Ne dersiniz kurum yöneticilerinin  zaman zaman kendilerini sorgulayarak, ben ne yapıyorum, nasıl bir yöneticiyim diyerek düşünmeleri gerekir mi?  Yönetici her şeyi bilir mi dediniz? Bu zamana kadar işi  sürdürdüğüne göre, elbette bu konuları da biliyor ama ne kadar uygulayabiliyor. Bilmek ve uygulamak farklı. 
Muhakkak, yöneticilik önemli bir kabiliyet. İşler hala  sürdüğüne göre de başarı var. Yeterli mi?  Elbette daha da başarılı olunabilir. 
Soru şu; Yönetici, çalışanların kurumsal aidiyet duygusunu kazanmalarında olumlu veya olumsuz ne kadar etkili olur?
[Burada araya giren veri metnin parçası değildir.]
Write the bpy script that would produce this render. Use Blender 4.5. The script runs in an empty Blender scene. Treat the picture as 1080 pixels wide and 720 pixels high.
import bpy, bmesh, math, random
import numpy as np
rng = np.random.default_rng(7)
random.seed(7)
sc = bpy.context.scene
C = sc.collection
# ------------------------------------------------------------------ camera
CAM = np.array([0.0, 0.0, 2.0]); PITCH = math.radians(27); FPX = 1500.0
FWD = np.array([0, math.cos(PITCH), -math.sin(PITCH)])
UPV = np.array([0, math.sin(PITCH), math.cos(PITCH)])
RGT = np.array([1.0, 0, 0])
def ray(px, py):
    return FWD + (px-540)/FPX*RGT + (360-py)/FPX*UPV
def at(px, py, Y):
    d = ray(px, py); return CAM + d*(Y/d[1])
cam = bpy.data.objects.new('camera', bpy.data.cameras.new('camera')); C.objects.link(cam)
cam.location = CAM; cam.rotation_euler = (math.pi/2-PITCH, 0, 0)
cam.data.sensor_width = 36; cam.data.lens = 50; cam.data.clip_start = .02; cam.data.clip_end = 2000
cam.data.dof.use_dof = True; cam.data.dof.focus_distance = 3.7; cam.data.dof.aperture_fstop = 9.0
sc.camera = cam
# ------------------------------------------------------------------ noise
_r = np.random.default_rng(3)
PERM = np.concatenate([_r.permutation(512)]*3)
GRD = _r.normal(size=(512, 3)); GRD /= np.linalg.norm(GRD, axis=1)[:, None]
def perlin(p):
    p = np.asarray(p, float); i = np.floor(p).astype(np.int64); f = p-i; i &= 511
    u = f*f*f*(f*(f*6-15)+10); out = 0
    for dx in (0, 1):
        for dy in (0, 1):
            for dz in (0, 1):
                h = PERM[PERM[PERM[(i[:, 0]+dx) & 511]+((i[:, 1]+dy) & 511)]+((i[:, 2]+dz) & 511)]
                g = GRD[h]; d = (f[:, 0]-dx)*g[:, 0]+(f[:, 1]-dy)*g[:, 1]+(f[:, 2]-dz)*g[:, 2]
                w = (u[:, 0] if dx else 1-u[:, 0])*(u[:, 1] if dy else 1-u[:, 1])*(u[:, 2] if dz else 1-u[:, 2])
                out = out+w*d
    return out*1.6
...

Kişilik özellikleri, yönetim tarzı, olaylara, sorunlara bakış açısı, yaklaşımı, adalet duygusu,  ücret politikası, çalışanı önemseyip önemsememesi ve bunu gösterme, çalışana yansıtma ve yaklaşım biçimi, çalışan ile açık veya kapalı iletişimi, kişisel iletişim yeteneği, kurumda korku ve baskı  kültürünün olup olmaması, görev, yetki ve sorumlulukların tam olarak yerine getirilip getirilmemesi, güven ortamı?… soruları uzatmak mümkün.  Bir de yöneticilerin kuruma bireysel aidiyet duygusu…
Yukarıdaki soruların hepsi önemli ve dikkatle, objektif cevaplanması gerek. En önemli konulardan biri güven. Kurumlar çapları ne olursa olsun, yöneticileri ve yönetim biçimleri ile güven vermeli. Çalışanlar bunu önemsiyor. 
Personel devrinin çok olduğu kurumlarda, genellikle personel  kusurlu bulunur. Oysa bu durumun pek çok sebebi olabilir. Sadece o kurumla ilgili olmayıp sektörün olumsuz genel alışkanlığı kuruma yansımış da olabilir.  Fakat  kurumlar, yöneticiler o kadar yoğun ve hızlı yaşıyorlar, zaman o kadar çabuk tüketiliyor ki, durup bir geriye bakıp ne yapıyoruz diye sormaya bazen fırsat kalmıyor galiba.
Sözün özü, kurumların, yöneticilerin zaman zaman kendilerini gözden geçirmelerinde, ne yapıyoruz demelerinde, yukarıdaki soruları kendilerine sormalarında fayda var. Kurumsal aidiyet duygusu personele şırıngayla enjekte edilemiyor.